◆ WHAT NEEDS TO BE DONE ◆
Give every line from the entries that contains "this".

◆ TASK DATA ◆
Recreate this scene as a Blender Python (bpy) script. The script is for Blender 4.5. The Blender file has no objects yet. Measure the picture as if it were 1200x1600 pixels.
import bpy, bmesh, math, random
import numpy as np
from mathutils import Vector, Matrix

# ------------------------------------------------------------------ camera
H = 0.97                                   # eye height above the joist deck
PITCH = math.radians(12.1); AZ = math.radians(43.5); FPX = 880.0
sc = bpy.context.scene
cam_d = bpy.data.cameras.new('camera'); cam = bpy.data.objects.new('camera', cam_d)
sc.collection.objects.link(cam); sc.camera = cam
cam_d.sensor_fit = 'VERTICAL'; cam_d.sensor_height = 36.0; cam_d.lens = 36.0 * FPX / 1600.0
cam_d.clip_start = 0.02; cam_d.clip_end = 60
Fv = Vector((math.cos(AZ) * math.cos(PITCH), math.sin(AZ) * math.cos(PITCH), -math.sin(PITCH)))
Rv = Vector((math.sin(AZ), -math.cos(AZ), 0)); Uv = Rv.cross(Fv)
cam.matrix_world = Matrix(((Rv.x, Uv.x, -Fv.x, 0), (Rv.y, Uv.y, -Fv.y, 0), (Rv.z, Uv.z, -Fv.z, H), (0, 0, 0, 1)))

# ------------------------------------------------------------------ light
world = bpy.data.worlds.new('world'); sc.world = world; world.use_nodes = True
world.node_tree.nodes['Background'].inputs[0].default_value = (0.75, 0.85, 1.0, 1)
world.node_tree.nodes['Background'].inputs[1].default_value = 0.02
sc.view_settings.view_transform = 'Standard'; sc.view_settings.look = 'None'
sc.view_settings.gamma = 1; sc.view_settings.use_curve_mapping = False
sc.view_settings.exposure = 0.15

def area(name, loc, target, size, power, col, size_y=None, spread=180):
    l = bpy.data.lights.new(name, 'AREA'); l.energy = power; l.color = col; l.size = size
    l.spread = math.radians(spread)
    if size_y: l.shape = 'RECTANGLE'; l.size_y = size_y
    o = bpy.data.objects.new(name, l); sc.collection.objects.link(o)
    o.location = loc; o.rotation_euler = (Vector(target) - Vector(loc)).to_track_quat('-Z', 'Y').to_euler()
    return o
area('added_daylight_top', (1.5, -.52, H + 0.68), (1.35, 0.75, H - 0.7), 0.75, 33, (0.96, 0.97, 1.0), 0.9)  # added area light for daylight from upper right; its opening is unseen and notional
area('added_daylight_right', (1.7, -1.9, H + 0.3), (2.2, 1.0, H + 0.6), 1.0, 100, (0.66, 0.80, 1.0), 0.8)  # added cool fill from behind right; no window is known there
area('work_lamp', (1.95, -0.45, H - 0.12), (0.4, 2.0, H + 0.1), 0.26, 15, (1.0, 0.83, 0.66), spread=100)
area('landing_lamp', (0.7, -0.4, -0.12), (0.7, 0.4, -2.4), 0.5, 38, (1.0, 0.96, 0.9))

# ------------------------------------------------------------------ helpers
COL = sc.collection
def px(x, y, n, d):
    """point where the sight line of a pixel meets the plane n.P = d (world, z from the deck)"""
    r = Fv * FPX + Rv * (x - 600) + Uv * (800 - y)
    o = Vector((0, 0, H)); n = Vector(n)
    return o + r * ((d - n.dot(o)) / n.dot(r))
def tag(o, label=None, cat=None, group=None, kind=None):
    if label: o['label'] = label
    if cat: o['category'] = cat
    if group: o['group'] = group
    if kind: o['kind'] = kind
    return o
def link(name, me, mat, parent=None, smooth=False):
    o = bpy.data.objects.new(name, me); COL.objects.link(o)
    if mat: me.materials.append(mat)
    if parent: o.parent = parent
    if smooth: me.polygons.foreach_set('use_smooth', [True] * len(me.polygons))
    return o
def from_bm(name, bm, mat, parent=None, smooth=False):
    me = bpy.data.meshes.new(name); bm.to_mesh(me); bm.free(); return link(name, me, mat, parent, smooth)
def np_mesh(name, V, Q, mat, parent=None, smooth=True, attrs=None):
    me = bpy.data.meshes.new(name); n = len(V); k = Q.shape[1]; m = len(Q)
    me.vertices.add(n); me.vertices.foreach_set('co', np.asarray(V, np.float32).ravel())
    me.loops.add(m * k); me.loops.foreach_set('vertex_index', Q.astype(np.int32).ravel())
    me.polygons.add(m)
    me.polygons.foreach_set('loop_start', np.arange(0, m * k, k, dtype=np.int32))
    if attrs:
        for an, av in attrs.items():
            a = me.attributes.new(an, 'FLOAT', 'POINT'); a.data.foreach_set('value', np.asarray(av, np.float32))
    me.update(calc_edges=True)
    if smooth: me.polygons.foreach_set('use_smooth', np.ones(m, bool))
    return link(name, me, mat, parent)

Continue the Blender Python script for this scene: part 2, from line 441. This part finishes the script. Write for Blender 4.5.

◆ TASK SOLUTION ◆
Recreate this scene as a Blender Python (bpy) script. The script is for Blender 4.5. The Blender file has no objects yet. Measure the picture as if it were 1200x1600 pixels.
Continue the Blender Python script for this scene: part 2, from line 441. This part finishes the script. Write for Blender 4.5.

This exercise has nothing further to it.